- _Required task_: Gather, from the data below, each line in which the word "this" occurs.

- _Working data_:
↓↓↓

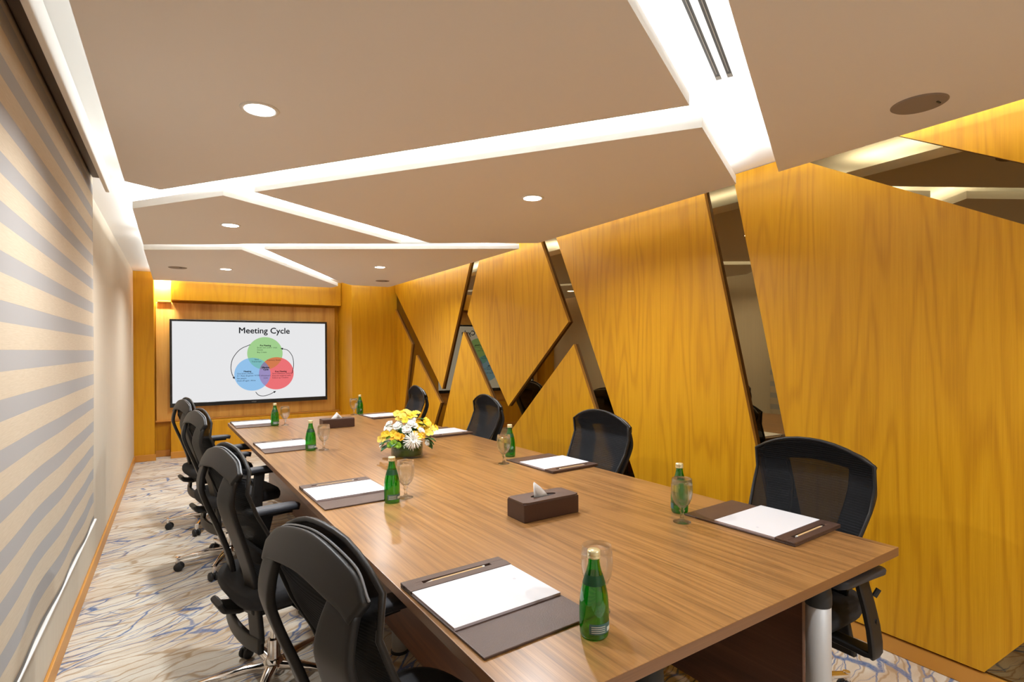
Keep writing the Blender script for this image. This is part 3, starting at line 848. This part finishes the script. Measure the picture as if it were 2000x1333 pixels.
# ------------------------------------------------------------------ desk pads, paper, pencils
PW, PL = .335, .45
def pad(u, v, flip, rz, lab, plab, nlab):
    """u,v: centre on the table; the pen strip is towards +v (flip 0) or -v (flip 1)"""
    z = TH + .0006; r = TR + rz + (PI if flip else 0)
    t = thing('desk_pad', lab, 'desk pad', T(u, v, z), r, 'leather desk pads')
    obj('board', bx(-PW / 2, PW / 2, -PL / 2, PL / 2, 0, .006), LEATHER, t, bevel=.002)
    # pen strip with its long groove
    bm = bmesh.new(); y0, y1 = PL / 2 - .072, PL / 2; g0, g1 = PL / 2 - .044, PL / 2 - .028; gx = .115
    box(bm, -PW / 2, PW / 2, y0, g0, .0062, .0145); box(bm, -PW / 2, PW / 2, g1, y1, .0062, .0145)
    box(bm, -PW / 2, -gx, g0, g1, .0062, .0145); box(bm, gx, PW / 2, g0, g1, .0062, .0145)
    bmesh.ops.remove_doubles(bm, verts=bm.verts, dist=1e-5)
    obj('pen_strip', bm, LEATHER, t, bevel=.0015, angle=50)
    obj('groove', bx(-gx, gx, g0, g1, .0061, .0068), LEATHER_D, t)
    M = t.matrix_basis if False else Matrix.Translation(T(u, v, z)) @ Matrix.Rotation(r, 4, 'Z')
    n = thing('notepad', nlab, 'notepad', M @ Vector((0, .028, .0064)), r, 'white notepads')
    obj('paper_block', bx(-PW / 2 + .002, PW / 2 - .004, -.116, .1215, 0, .0065), PAPER_EDGE, n)
    obj('top_sheet', bx(-PW / 2 + .0015, PW / 2 - .0035, -.1165, .122, .0066, .0072), PAPER, n)
    bm = bmesh.new()
    c0 = Vector((PW / 2 - .055, -.0, .0074)) if True else None
    vs = []
    for k in range(16):
        rr = .008 if k % 2 == 0 else .0035; a = 2 * PI * k / 16; vs.append(bm.verts.new(c0 + Vector((math.cos(a) * rr, math.sin(a) * rr + .03, 0))))
    bm.faces.new(vs); obj('emblem', bm, plain('emblem_grey', (.55, .55, .6), .8), n)
    q = thing('pencil', plab, 'pencil', M @ Vector((0, PL / 2 - .036, .0070)), r + .01, 'pale pencils')
    b1 = bmesh.new(); tube(b1, [(-.085, 0, .0038), (.085, 0, .0038)], .0036, 6); obj('barrel', b1, PENCILM, q)
    b1 = bmesh.new(); sweep(b1, [Vector((-.085, 0, .0038)), Vector((-.105, 0, .0038))], [.007, .001], [.007, .001], (0, 0, 1), 8, 1); obj('point', b1, TIPM, q)
    b1 = bmesh.new(); tube(b1, [(.0851, 0, .0038), (.093, 0, .0038)], .0037, 8); obj('end_cap', b1, WHT, q)
L = 'on the blind side'
pad(.180, .43, 0, .03, 'brown leather desk pad at the near left corner of the table', 'pencil in the pad at the near left corner of the table', 'white notepad on the near left desk pad, beside the chair in the foreground')
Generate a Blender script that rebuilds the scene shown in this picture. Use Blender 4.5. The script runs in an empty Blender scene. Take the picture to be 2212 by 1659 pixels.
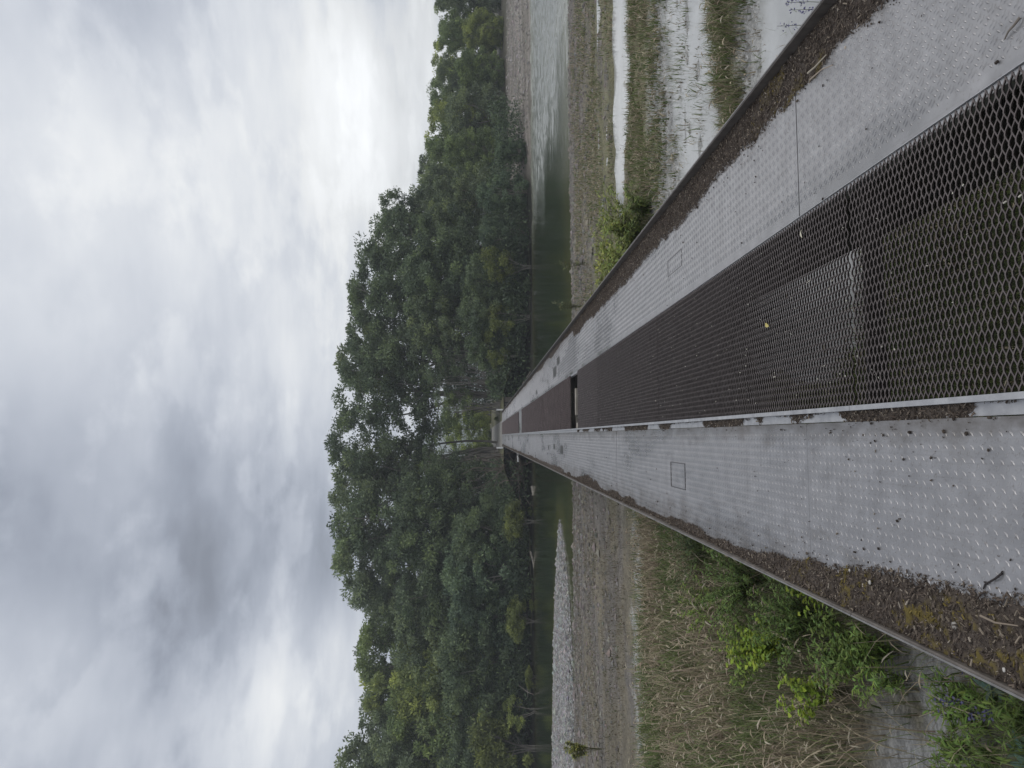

↑↑↑

- _Problem solution_:
Keep writing the Blender script for this image. This is part 3, starting at line 848. This part finishes the script. Measure the picture as if it were 2000x1333 pixels.
Generate a Blender script that rebuilds the scene shown in this picture. Use Blender 4.5. The script runs in an empty Blender scene. Take the picture to be 2212 by 1659 pixels.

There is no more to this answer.